* Begin Supplied data *
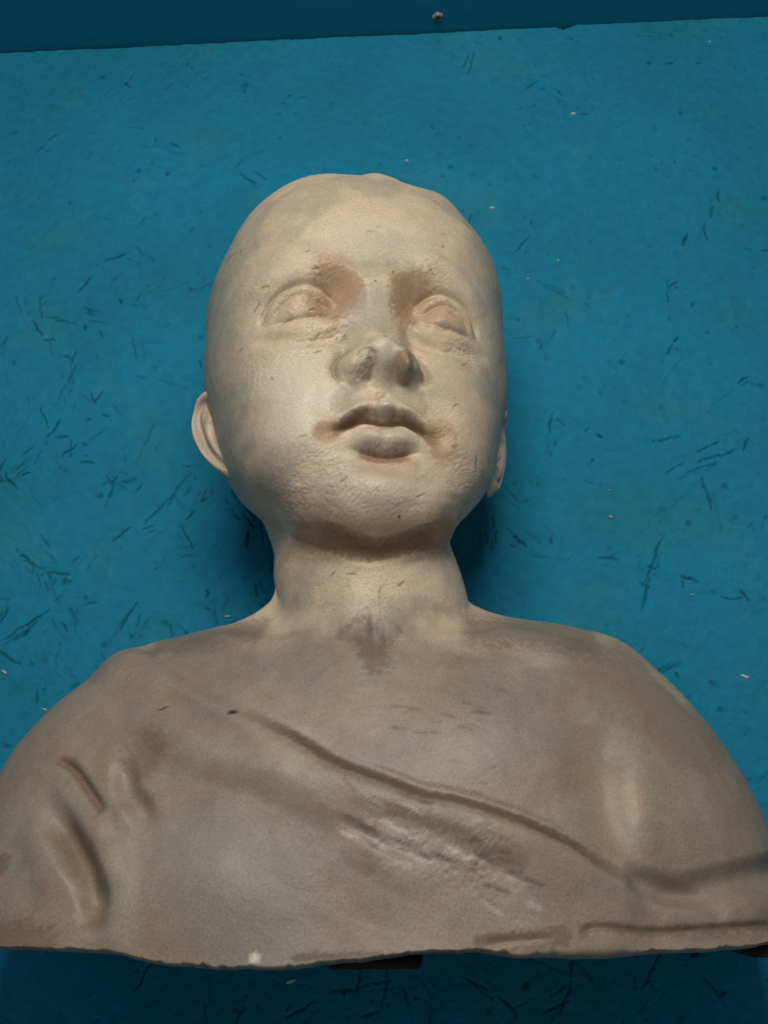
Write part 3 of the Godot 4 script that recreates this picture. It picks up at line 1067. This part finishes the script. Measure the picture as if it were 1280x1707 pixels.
			s.col[j * nu + i] = Color((0.010 + 0.006 * maxf(0.0, g)) * n * grime_shade, 0.150 * n * grime_shade, (0.252 - 0.05 * maxf(0.0, g)) * n * grime_shade)
	var m := StandardMaterial3D.new()
	m.vertex_color_use_as_albedo = true
	m.roughness = 0.75
	m.metallic_specular = 0.2
	m.heightmap_enabled = true
	m.heightmap_texture = relief(0.03, 41, 5)
	m.heightmap_scale = 0.07
	m.uv1_triplanar = true
	m.uv1_scale = Vector3(9, 9, 9)
	var board := put("wall_board", s.mesh(func(p: Vector3) -> Vector3: return p * 0.001), m)
	board.set_meta("kind", "structure")
	# splinters with the paint knocked off
	var bare := StandardMaterial3D.new()
	bare.albedo_color = Color(0.62, 0.66, 0.66)
	bare.roughness = 0.7
	var spots := [[-0.1001, 1.6974, 5.0], [-0.2337, 1.6647, 5.0], [0.204, 1.6535, 6.0], [0.0747, 2.0144, 4.5], [0.1408, 2.1056, 5.0], [0.0126, 2.0644, 2.6], [-0.0534, 1.4922, 5.5], [0.1373, 1.7588, 3.0], [0.1379, 1.7775, 2.0], [0.2536, 2.1774, 2.0], [0.097, 1.948, 2.2], [0.1191, 1.9631, 2.0], [-0.2056, 1.6408, 3.6], [0.1806, 1.7051, 2.6]]
	for p in spots:
		var c := put("bare_splinter", splinter(rng, p[2]), bare, board)
		c.position = Vector3(p[0], p[1], 0.0004)
		c.rotation.z = rng.randf_range(-0.9, 0.5)
	# the underside of the ceiling board above it, in the same paint
	var cm := StandardMaterial3D.new()
	cm.albedo_color = Color(0.006, 0.135, 0.235).linear_to_srgb()
	cm.roughness = 0.75
	cm.metallic_specular = 0.2
	cm.heightmap_enabled = true
	cm.heightmap_texture = relief(0.02, 43, 4)
	cm.heightmap_scale = 0.012
	cm.uv1_triplanar = true
	cm.uv1_scale = Vector3(7, 7, 7)
	var b := BoxMesh.new()
	b.size = Vector3(1.46, 0.018, 0.17)
	var o := put("ceiling_board", b, cm)
	o.position = Vector3(0, 2.2050 + 0.009, 0.06)
	o.set_meta("kind", "structure")


# a bar with eight rounded-off sides between two points
func bar(st: SurfaceTool, from: Vector3, to: Vector3, wide: float, thick: float) -> void:
	var fwd := (to - from).normalized()
	var side := Vector3.RIGHT if absf(fwd.x) < 0.9 else Vector3.FORWARD
	var up := side.cross(fwd).normalized()
	var e := minf(wide, thick) * 0.28
	var ring := []
	for q in [[-wide / 2 + e, -thick / 2], [wide / 2 - e, -thick / 2], [wide / 2, -thick / 2 + e], [wide / 2, thick / 2 - e], [wide / 2 - e, thick / 2], [-wide / 2 + e, thick / 2], [-wide / 2, thick / 2 - e], [-wide / 2, -thick / 2 + e]]:
		ring.append(side * q[0] + up * q[1])
	for i in 8:
		var a: Vector3 = ring[i]
		var b: Vector3 = ring[(i + 1) % 8]
		for v in [from + a, to + b, from + b, from + a, to + a, to + b, from, from + a, from + b, to, to + b, to + a]:
			st.add_vertex(v)


# an arm that rises to the wall under the bust, and the plate that it is fixed to
func bracket(tip: Vector3, wide: float, label: String) -> void:
	var o := Node3D.new()
	o.name = "bracket" if not has_node("bracket") else "bracket_001"
	add_child(o)
	o.position = Vector3(tip.x, tip.y, 0)
	tag(o, label, "bracket", "brackets that carry the bust")
	var iron := StandardMaterial3D.new()
	iron.albedo_color = Color(0.022, 0.016, 0.015).linear_to_srgb()
	iron.roughness = 0.7
	iron.metallic_specular = 0.3
	iron.heightmap_enabled = true
	iron.heightmap_texture = relief(0.08, 51, 3)
	iron.heightmap_scale = 0.05
	iron.uv1_triplanar = true
	iron.uv1_scale = Vector3(30, 30, 30)
	var rise := tip.z * 0.16
	var st := SurfaceTool.new()
	st.begin(Mesh.PRIMITIVE_TRIANGLES)
	bar(st, Vector3(0, 0, tip.z), Vector3(0, rise, 0.003), wide, 0.0042)
	st.generate_normals()
	put("arm", st.commit(), iron, o)
	st = SurfaceTool.new()
	st.begin(Mesh.PRIMITIVE_TRIANGLES)
	bar(st, Vector3(0, rise - 0.004, 0.0028), Vector3(0, rise + 0.028, 0.0028), wide, 0.0040)
	st.generate_normals()
	put("wall_plate", st.commit(), iron, o)


func make_screw() -> void:
	var o := Node3D.new()
	o.name = "screw"
	add_child(o)
	o.position = Vector3(0.0395, 2.2050, 0.0135)
	tag(o, "screw head in chipped paint on the dark ceiling board", "screw")
	var steel := StandardMaterial3D.new()
	steel.albedo_color = Color(0.10, 0.11, 0.11).linear_to_srgb()
	steel.roughness = 0.5
	steel.metallic = 0.6
	var chalk := StandardMaterial3D.new()
	chalk.albedo_color = Color(0.2, 0.215, 0.215).linear_to_srgb()
	chalk.roughness = 0.9
	var rng := RandomNumberGenerator.new()
	rng.seed = 4
	var st := SurfaceTool.new()
	st.begin(Mesh.PRIMITIVE_TRIANGLES)
	var rim := []
	for i in 17:
		var a := TAU * i / 17
		rim.append(Vector3(cos(a), 0, sin(a)) * rng.randf_range(0.0030, 0.0056))
	for i in 17:
		var a: Vector3 = rim[i]
		var b: Vector3 = rim[(i + 1) % 17]
		for v in [Vector3(0, -0.0008, 0), a + Vector3(0, -0.0004, 0), b + Vector3(0, -0.0004, 0), a + Vector3(0, -0.0004, 0), a + Vector3(0, 0.001, 0), b + Vector3(0, -0.0004, 0), b + Vector3(0, -0.0004, 0), a + Vector3(0, 0.001, 0), b + Vector3(0, 0.001, 0)]:
			st.add_vertex(v)
	st.generate_normals()
	put("bare_patch", st.commit(), chalk, o)
	var head := CylinderMesh.new()
	head.top_radius = 0.0026
	head.bottom_radius = 0.0021
	head.height = 0.0012
	head.radial_segments = 24
	var h := put("head", head, steel, o)
	h.position.y = -0.0011
	var pit := StandardMaterial3D.new()
	pit.albedo_color = Color(0.01, 0.01, 0.01)
	for turn in [0.4, 0.4 + PI / 2]:
		var b := BoxMesh.new()
		b.size = Vector3(0.0030, 0.0002, 0.0007)
		var c := put("slot", b, pit, h)
		c.position.y = -0.00062 - 0.00003 * turn
		c.rotation.y = turn


func splinter(rng: RandomNumberGenerator, size: float) -> ArrayMesh:
	var st := SurfaceTool.new()
	st.begin(Mesh.PRIMITIVE_TRIANGLES)
	var n := 7
	var rim := []
	for i in n:
		var a := -TAU * i / n
		var r := size * 0.0005 * rng.randf_range(0.6, 1.15)
		rim.append(Vector3(cos(a) * r, sin(a) * r * 0.38, rng.randf_range(0.0, 0.0006)))
	for i in n:
		st.add_vertex(Vector3(0, 0, 0.0009))
		st.add_vertex(rim[i])
		st.add_vertex(rim[(i + 1) % n])
		st.add_vertex(rim[i])
		st.add_vertex(rim[i] + Vector3(0, 0, -0.0022))
		st.add_vertex(rim[(i + 1) % n])
		st.add_vertex(rim[(i + 1) % n])
		st.add_vertex(rim[i] + Vector3(0, 0, -0.0022))
		st.add_vertex(rim[(i + 1) % n] + Vector3(0, 0, -0.0022))
	st.generate_normals()
	return st.commit()


func _ready() -> void:
	# camera
	var cam := Camera3D.new()
	cam.name = "camera"
	var look := Basis(Vector3.UP, deg_to_rad(3.2)) * Basis(Vector3.RIGHT, deg_to_rad(27.0))
	cam.transform = Transform3D(look, Vector3(0.03, 1.45, 0.62))
	cam.fov = rad_to_deg(2.0 * atan(853.5 / 1830.0))
	cam.near = 0.02
	cam.far = 60.0
	add_child(cam)
	# light
	var env := Environment.new()
	env.background_mode = Environment.BG_COLOR
	env.background_color = Color(0.72, 0.77, 0.80)
	env.background_energy_multiplier = 0.33
	env.tonemap_mode = Environment.TONE_MAPPER_LINEAR
	env.tonemap_exposure = 1.0
	env.sdfgi_enabled = true
	env.ssao_enabled = true
	env.ssil_enabled = true
	var we := WorldEnvironment.new()
	we.name = "world_environment"
	we.environment = env
	add_child(we)
	var key := AreaLight3D.new()
	key.name = "front_light"  # key lamp out of view, in front and slightly above the face
	key.area_size = Vector2(0.46, 0.36)
	key.light_energy = 0.86
	key.light_color = Color(1.0, 0.97, 0.92)
	key.shadow_enabled = true
	key.area_range = 6.0
	add_child(key)
	key.look_at_from_position(Vector3(0.0, 2.0, 0.95), Vector3(0, 1.8, 0.1))

	head_turn = Basis(Vector3.UP, deg_to_rad(13.84)) * Basis(Vector3.RIGHT, deg_to_rad(-0.85)) * Basis(Vector3.BACK, deg_to_rad(2.37))
	make_wall()
	make_bust()
	bracket(Vector3(-0.0002, 1.4882, 0.150), 0.0370, "dark iron bracket under the middle of the bust's lower edge")
	bracket(Vector3(0.1720, 1.4945, 0.118), 0.0330, "dark iron bracket under the right end of the bust's lower edge")
	make_screw()
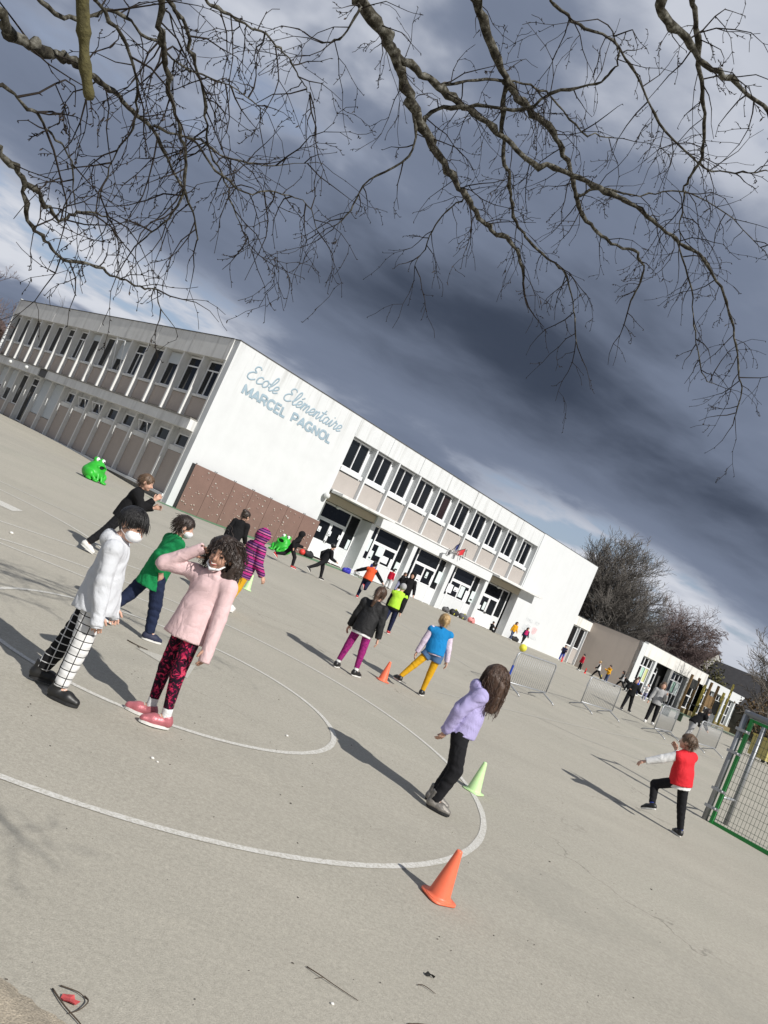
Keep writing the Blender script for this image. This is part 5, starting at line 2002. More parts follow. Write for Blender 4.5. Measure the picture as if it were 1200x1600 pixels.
* End Supplied data *
Stated exercise - Identify which lines contain the word "that" and copy each one.

Answer to the task -
Write part 3 of the Godot 4 script that recreates this picture. It picks up at line 1067. This part finishes the script. Measure the picture as if it were 1280x1707 pixels.
# an arm that rises to the wall under the bust, and the plate that it is fixed to
	tag(o, label, "bracket", "brackets that carry the bust")